You can, however, also override the schema manually:
http://validator.nu/?doc=http%3A%2F%2Fwww.ltg.ed.ac.uk%2F~ht%2Fwhitened-attr.xml&schema=http%3A%2F%2Fs.validator.nu%2Fxhtml10%2Fxhtml-transitional.rnc+http%3A%2F%2Fs.validator.nu%2Fxhtml10%2Fxhtml.sch++http%3A%2F%2Fc.validator.nu%2Fall-html4%2F&parser=xmldtd

HTML5 doesn't mandate whitespace normalization, because HTML5 tries to align with existing browser behavior for features that aren't new, and browsers don't perform whitespace normalization here.
Comment 3 Henry S. Thompson 2009-09-04 14:48:40 CEST
Thanks for the clarifications.  Learn something new every day -- it had simply never occurred to me that existing browsers wouldn't follow the HTML 4.01 spec (which I agree only _allows_ whitespace normalization)/wouldn't choose to stay as compatible as possible with generic XML tools by including attribute types in the "abridged fake versions" of the DOCTYPE they use.

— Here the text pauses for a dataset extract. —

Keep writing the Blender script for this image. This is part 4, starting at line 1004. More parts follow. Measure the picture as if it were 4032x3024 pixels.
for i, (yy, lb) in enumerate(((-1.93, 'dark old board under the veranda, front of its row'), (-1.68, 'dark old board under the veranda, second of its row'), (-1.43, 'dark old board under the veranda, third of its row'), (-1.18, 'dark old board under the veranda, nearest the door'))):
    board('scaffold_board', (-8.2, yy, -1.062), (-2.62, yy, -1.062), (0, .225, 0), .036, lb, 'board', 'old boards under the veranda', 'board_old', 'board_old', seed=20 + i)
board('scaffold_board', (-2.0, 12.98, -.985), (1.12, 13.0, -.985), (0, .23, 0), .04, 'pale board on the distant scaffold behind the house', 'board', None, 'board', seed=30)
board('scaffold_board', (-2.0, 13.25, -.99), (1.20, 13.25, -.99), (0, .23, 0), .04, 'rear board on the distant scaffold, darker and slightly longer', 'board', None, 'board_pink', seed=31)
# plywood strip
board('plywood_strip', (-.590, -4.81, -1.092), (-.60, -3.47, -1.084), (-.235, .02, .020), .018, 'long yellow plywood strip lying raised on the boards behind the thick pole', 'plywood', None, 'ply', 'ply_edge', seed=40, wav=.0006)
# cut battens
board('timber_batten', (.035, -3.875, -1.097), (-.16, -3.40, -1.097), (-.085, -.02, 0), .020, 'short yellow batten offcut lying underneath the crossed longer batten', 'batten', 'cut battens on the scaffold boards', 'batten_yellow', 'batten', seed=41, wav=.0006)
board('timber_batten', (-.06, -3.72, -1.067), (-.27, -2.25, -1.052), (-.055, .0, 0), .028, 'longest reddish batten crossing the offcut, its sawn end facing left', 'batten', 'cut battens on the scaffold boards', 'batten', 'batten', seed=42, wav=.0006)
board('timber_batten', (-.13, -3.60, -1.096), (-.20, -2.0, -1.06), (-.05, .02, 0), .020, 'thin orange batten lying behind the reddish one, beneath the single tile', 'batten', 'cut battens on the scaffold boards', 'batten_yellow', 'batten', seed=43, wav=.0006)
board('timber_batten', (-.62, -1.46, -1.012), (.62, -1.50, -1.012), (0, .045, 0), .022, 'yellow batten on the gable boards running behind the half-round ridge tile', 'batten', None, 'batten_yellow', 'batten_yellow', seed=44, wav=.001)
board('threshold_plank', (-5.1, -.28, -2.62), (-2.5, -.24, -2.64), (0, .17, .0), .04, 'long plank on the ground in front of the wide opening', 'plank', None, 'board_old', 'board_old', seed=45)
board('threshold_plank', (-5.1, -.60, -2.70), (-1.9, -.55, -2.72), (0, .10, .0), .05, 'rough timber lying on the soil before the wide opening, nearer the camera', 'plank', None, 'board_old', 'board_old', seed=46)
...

Not a big deal, since the whitespace in question is unlikely to arise intentionally or accidently. . .
Comment 4 Henri Sivonen 2009-09-04 15:12:36 CEST
(In reply to comment #3)
> wouldn't choose to stay
> as compatible as possible with generic XML tools by including attribute types
> in the "abridged fake versions" of the DOCTYPE they use.

I'd argue that making authors not include extra whitespace in attributes that take enumerated values leads to maximal compatibility with generic XML tools, since generic XML tools are permitted not to read external entities.

In fact, it's a problem for generic XML tools that the abridged DTDs include character entities, since things like &nbsp; can "work" in a browser but fail in generic XML tools that don't process external entities.